In 2018, Pyongyang said nuclear blasts and ICBM launches will cease immediately and the atomic test site at Punggye-ri will be dismantled to "transparently guarantee" the end of testing.

However, After the Hanoi summit in February 2019, negotiations between the United States and North Korea were deadlocked.

There was fresh tensions in 2021 with North Korea carrying out a number of high-profile weapons tests, including a claimed submarine-launched ballistic missile, a long-range cruise missile, a train-launched weapon, and what it says is a hypersonic gliding missile.

(Photograph:AFP)

North Korea hypersonic missile

In its first major weapons test of 2022, North Korea said it has carried out a second hypersonic missile test, with a warhead capable of gliding as well as lateral movement during flight.

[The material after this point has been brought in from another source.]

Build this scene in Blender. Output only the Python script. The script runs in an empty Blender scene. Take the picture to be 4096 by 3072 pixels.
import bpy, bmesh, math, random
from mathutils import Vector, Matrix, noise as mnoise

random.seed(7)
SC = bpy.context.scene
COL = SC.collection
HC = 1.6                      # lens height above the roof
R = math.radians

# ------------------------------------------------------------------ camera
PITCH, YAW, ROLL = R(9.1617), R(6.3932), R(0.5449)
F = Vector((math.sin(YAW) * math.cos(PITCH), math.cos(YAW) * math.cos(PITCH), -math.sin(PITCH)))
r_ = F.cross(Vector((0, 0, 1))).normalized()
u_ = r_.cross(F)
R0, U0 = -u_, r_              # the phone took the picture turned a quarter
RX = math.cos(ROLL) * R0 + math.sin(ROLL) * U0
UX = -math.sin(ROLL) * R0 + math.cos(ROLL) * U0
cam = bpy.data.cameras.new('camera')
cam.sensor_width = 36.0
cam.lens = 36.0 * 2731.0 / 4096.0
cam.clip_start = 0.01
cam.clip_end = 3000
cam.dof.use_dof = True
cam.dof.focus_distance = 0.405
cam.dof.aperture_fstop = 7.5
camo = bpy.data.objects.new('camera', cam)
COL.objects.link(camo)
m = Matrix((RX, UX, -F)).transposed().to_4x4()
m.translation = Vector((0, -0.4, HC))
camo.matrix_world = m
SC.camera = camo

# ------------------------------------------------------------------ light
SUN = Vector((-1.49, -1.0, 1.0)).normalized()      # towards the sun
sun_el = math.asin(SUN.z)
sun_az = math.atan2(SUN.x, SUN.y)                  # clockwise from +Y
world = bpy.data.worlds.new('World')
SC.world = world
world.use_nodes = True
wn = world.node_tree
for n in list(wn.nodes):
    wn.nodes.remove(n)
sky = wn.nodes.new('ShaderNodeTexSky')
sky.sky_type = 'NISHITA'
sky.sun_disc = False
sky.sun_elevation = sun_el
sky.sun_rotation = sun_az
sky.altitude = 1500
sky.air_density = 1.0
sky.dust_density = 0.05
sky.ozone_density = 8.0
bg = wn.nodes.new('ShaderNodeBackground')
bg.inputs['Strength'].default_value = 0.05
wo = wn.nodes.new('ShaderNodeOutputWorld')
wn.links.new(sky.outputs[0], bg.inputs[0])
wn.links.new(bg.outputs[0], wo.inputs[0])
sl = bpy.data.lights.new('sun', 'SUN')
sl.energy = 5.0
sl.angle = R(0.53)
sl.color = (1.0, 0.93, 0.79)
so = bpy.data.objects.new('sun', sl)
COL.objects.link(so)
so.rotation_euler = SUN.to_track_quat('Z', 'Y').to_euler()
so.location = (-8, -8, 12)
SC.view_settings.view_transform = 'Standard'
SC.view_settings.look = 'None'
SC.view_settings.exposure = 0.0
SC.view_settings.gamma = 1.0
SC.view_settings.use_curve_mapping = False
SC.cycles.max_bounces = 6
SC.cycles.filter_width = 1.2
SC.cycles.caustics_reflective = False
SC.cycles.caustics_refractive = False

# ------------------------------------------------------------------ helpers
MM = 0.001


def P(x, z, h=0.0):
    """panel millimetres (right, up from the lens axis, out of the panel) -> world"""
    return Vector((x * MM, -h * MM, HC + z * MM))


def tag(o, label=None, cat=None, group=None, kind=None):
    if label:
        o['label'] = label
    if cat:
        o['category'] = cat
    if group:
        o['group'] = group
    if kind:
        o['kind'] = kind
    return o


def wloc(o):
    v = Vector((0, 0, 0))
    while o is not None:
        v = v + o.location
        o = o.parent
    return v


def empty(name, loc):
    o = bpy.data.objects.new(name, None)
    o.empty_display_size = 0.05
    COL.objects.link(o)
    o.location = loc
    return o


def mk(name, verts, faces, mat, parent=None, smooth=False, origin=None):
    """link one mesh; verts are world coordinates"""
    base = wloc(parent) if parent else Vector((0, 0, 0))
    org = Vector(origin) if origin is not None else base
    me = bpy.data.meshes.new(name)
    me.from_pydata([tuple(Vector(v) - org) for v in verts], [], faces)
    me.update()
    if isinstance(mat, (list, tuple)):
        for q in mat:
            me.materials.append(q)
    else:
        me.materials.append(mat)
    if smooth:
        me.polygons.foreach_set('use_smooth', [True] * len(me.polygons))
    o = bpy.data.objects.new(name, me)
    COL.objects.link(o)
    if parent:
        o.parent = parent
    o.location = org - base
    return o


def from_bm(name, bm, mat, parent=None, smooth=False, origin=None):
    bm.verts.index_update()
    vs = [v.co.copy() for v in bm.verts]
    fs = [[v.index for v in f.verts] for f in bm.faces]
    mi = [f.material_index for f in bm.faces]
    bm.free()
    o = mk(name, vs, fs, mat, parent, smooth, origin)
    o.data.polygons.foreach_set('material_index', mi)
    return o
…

The test on Wednesday "reconfirmed the flight control and stability of the missile in the active-flight stage and assessed the performance of the new lateral movement technique applied to the detached hypersonic gliding warhead", KCNA said.

The launch also verified the "fuel ampoule system under winter weather conditions", it added.

Seoul and Tokyo had detected the launch of a suspected ballistic missile from North Korea that fell in the sea east of the Korean peninsula.

The United States condemned the launch and urged Pyongyang to sit down for talks.